I went to a one-hour class today. It was a lunchtime Vinyasa flow, and boy was I achey and sore from the classes yesterday. Opening up my shoulders to bind things and fold forward hurt like hell. And I came face-to-face with my biggest yoga foe at the moment: arm balances.

Arm balances. I suck at them. Crow pose? It seems like every yogini on the planet can do crow pose. Except for me. And originally I was like, well, maybe I just don't have the wrist strength yet. Or the ab strength. Or the upper arm strength. But lately I've realized that I do have that strength. I'm just terrified of falling on my face. And this is what kept me from playing soccer and what kept me from enjoying tetherball and other mundane things. But seriously. Why can't I do a freaking arm balance?

So I guess the only thing to do is work on it.

But, BUT. There was a girl in the class today who was probably ten years old. And when the teacher demonstrated the arm balance, she said "wowwwwwwww." And everyone in the class was thinking it, but she was the only one brave enough to say it, and it was awesome. I wish there was a ten-year-old in every yoga class.

Day Three (Yesterday)

Yesterday I hit not one, but two hour-and-a-half classes. The first one was an Anusara-inspired flow at the studio right down the block. I guess I've been steering away from Anusara classes because I find them a little bit cultey, and although I won't be becoming a devotee any time soon, I did love the class. Afterward I felt well-rested, well-stretched, and kind of radiant. It was cool. Maybe because of the first class, I was really paying attention to how I felt in the second class, which was at my old studio. During the meditation, I felt like I wanted to jump out of my skin. But then, during the class, I conquered a major obstacle for me: the splits. I came farther into Hanumanasana than I've ever even gotten close to before- I just had a bolster holding my hip about two inches off the floor. For me, who spent most of middle school not even being able to touch my toes, this is huge. Me: 1, Fear: 0.

Thinking about the fear thing has been making me think about all the things that go with fear, like hate and judgment. I had a few friends who identify as Christian post some things on Facebook that I felt projected intense hatred and belittlement toward people who practice Islam, in the wake of Bin Laden being killed. Last night after I got home (from my almost-total Hanumanasana! Score!!) I felt emotionally dragged back to high school, where this kind of debate was commonplace in the mostly-Christian group I was a part of. I always felt ignored, slighted, or put down for my beliefs and views, even when they weren't that different. One of my best friends in high school told me that when I practiced yoga, I was worshiping Satan. I was told by various Christian sects that I wasn't baptized early enough (I was seven), I was baptized too early for it to "count," I wasn't really baptized at all since I hadn't had a full-immersion baptism, that I couldn't take communion (by Catholics), that I wasn't really Christian because I was too close to Catholic (by Baptists), that I wasn't spending enough time in church, that I was spending too much time in the wrong kind of church.
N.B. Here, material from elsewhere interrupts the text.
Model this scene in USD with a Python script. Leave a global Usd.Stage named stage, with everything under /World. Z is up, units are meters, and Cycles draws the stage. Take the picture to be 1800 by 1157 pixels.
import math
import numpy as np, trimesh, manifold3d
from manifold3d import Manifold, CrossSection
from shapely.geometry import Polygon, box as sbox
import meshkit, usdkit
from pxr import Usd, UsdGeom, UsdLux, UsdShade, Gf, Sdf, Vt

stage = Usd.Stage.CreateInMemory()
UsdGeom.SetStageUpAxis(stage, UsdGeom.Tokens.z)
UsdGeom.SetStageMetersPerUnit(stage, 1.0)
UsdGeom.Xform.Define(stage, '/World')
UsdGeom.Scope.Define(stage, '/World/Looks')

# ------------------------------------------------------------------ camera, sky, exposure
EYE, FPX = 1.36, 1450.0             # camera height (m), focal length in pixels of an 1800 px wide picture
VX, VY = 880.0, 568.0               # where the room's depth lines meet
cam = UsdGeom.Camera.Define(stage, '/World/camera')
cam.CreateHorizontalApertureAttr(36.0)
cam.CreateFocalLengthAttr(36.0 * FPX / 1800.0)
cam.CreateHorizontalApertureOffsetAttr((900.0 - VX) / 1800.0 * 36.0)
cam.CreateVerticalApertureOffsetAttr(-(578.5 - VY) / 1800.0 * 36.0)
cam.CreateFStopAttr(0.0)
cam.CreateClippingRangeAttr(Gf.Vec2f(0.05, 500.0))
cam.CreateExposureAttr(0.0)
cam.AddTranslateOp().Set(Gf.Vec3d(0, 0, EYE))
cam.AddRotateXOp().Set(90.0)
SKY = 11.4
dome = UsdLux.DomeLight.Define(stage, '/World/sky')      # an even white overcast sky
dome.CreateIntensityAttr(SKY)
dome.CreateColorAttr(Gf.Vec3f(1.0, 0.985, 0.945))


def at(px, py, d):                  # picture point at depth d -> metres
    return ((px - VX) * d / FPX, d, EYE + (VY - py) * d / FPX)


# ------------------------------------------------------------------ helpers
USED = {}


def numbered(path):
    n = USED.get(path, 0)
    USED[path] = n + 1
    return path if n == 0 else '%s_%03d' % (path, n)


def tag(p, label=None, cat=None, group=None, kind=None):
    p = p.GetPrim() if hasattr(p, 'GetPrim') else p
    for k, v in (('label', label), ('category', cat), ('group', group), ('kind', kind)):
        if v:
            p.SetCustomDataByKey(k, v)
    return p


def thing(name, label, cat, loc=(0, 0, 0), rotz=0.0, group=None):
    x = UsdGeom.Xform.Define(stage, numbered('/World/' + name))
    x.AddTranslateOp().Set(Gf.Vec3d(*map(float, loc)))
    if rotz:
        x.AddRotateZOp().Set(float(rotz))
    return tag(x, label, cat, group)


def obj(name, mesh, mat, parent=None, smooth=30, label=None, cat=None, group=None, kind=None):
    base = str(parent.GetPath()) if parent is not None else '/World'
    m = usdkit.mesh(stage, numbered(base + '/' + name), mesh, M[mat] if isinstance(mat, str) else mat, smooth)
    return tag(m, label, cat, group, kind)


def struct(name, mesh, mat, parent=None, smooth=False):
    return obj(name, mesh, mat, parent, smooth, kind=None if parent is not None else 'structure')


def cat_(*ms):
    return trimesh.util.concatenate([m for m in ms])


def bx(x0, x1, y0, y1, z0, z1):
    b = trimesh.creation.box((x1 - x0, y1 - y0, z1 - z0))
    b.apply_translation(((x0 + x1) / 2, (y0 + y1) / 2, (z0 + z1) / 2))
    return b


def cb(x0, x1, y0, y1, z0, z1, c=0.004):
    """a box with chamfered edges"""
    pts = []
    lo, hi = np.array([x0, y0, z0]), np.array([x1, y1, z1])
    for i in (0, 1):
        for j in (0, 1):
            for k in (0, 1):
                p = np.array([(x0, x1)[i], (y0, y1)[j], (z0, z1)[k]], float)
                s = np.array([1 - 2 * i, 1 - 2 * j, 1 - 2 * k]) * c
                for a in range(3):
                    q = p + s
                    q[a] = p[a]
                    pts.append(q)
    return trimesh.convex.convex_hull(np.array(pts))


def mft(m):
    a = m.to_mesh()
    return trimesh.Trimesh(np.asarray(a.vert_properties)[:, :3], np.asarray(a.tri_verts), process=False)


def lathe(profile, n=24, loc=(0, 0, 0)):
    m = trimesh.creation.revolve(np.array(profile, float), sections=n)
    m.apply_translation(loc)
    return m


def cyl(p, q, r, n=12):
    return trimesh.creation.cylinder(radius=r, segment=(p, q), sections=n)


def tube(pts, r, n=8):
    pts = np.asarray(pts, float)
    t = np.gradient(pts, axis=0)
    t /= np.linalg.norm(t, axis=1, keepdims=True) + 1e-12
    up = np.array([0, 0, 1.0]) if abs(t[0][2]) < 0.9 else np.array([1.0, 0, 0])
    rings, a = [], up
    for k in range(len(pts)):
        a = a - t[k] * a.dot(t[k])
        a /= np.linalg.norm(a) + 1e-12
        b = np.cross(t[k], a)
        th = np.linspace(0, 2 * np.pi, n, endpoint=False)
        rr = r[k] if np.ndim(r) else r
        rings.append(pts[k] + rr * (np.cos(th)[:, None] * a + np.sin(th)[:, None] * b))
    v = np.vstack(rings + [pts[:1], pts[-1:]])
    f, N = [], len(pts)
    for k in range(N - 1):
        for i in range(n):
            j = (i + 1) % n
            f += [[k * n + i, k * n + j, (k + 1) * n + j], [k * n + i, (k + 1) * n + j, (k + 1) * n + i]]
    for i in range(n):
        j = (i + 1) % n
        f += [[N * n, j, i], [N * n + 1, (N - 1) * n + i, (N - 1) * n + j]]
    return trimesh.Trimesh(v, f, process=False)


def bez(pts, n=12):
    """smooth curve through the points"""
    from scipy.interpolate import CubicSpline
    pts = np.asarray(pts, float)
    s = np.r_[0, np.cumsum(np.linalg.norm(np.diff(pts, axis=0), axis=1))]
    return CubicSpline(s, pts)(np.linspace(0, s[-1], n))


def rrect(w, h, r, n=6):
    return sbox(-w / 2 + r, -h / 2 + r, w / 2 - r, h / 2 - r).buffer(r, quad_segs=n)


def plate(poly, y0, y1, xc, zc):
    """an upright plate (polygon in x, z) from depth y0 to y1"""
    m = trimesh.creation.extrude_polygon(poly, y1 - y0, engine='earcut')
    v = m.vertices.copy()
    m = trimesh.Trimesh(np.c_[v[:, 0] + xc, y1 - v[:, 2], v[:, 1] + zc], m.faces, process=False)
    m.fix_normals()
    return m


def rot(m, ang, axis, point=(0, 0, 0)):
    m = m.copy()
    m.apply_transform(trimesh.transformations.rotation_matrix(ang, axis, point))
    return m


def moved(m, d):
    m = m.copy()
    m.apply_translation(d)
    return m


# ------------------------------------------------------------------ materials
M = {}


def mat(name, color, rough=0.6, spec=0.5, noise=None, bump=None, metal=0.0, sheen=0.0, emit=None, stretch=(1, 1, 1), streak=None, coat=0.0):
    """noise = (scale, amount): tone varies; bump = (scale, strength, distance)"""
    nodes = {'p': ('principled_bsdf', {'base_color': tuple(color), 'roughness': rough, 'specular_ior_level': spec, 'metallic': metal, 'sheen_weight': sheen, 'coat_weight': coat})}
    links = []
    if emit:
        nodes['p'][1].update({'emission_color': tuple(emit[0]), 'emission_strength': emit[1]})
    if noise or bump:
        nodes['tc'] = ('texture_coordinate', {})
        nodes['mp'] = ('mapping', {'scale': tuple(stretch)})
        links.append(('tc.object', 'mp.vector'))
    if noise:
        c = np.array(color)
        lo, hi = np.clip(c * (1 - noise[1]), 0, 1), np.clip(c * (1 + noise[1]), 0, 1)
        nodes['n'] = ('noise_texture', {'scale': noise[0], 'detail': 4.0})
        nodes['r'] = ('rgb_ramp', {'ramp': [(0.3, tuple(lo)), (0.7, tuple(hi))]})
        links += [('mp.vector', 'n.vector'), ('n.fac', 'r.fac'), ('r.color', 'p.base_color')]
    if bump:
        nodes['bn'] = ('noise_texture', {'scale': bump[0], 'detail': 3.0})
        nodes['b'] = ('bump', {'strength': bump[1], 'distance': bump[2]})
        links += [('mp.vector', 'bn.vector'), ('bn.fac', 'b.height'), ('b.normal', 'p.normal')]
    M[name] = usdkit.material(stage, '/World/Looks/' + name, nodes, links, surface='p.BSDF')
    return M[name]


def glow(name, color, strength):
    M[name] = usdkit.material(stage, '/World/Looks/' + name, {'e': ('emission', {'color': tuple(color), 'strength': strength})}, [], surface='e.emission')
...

These messages were really confusing for a kid, and I hope they have made me very conscious of the judgment that I pass on the beliefs of others.

But I didn't do a good job last night. The post that triggered me so much started with a lamentation that six million Jewish people were killed in the Holocaust, only to be replaced with twenty million Muslim people in Spain, who had presumably brought with them poverty and sloth and idleness. Then there was a list of Jewish people who had won the Nobel prize, and a much shorter list of Islamic people who had won the same prize. This was supposed to be shocking because there is a much larger Muslim population in the world than Jewish population. Then there was a quiz, where the answer to a lot of violent "who done it" were Muslim men.

There are obvious numbers to refute these facts, and I'm not going to post them here because I've been thinking about them all day and I think that my thinking about it any more is not going to do anybody any good. Suffice to say, something similar to this could easily be posted about any major religious group, and a part of me wanted to produce an almost identical post targeting Christianity, just to prove a point. We are all individuals within a belief system, and we can't hold others within that system culpable for the actions of a few, no more than we could hold an entire race or gender culpable for the actions of a few. I'm not saying that I agree with everything in the Muslim faith. I definitely don't. But I don't really hold 100% to any major world religion, and I have similar issues with them all. Many of them, including Islam and Christianity, appear to condone violent acts if you read the texts that way.

So I guess what I'm saying is that I, within and concerning myself only, want to feel compassion for both people practicing Islam, and people practicing Christianity. I don't want to get into a place where I feel so trapped and exasperated and am trying desperately to make an argument that I know won't be heard, and I definitely don't want to be judgmental or appear violent myself because I'm trying to prove a point. I don't want to be a giant oxymoron, yelling and stabbing at people in the name of peace. All I can really control is myself, anyway, and I feel like that's all I should want to control.

But I don't have all the answers. And I know I won't- so I think maybe for right now instead of pretending that I do have answers, I should just listen to what's going on around me and think about it as peacefully as I can. Maybe all this yoga can help with that.

Tuesday, May 3, 2011

Day Two

Today instead of going to the new studio, I went to my friend's class this morning. It was yoga stretch, and it did. My hamstrings need some rest and probably ibuprofin this evening. After the class we went to Whole Foods and got stuff for a picnic and took it out to Walden Pond in Concord. This is where Thoreau lived, and (more importantly) where Louisa May Alcott grew up. The weather was beautiful, the sun was shining, and I soaked up a month's worth of vitamin D while we ate on the beach.

My skin really hates the sun, and this evening feels slightly angry and sore even though I was covered everywhere with sunscreen. It's like my little skinules, underneath the protective blanket of sunscreen, are like "WE KNOW WHAT YOU DID!!!" And boy did I. We walked around the whole pond and it looked and smelled and felt fantastic. Spring was popping out of everywhere. My collarbone and hairline are definitely pinker than usual.

I'm wondering if this yoga journey is going to hinder my transition into moving to Rochester, or help it along. I can't wait, and I can feel myself moving toward The Move faster than it's actually coming toward me, so it's nice to have the groundedness of a little bit of routine to help stabilize things.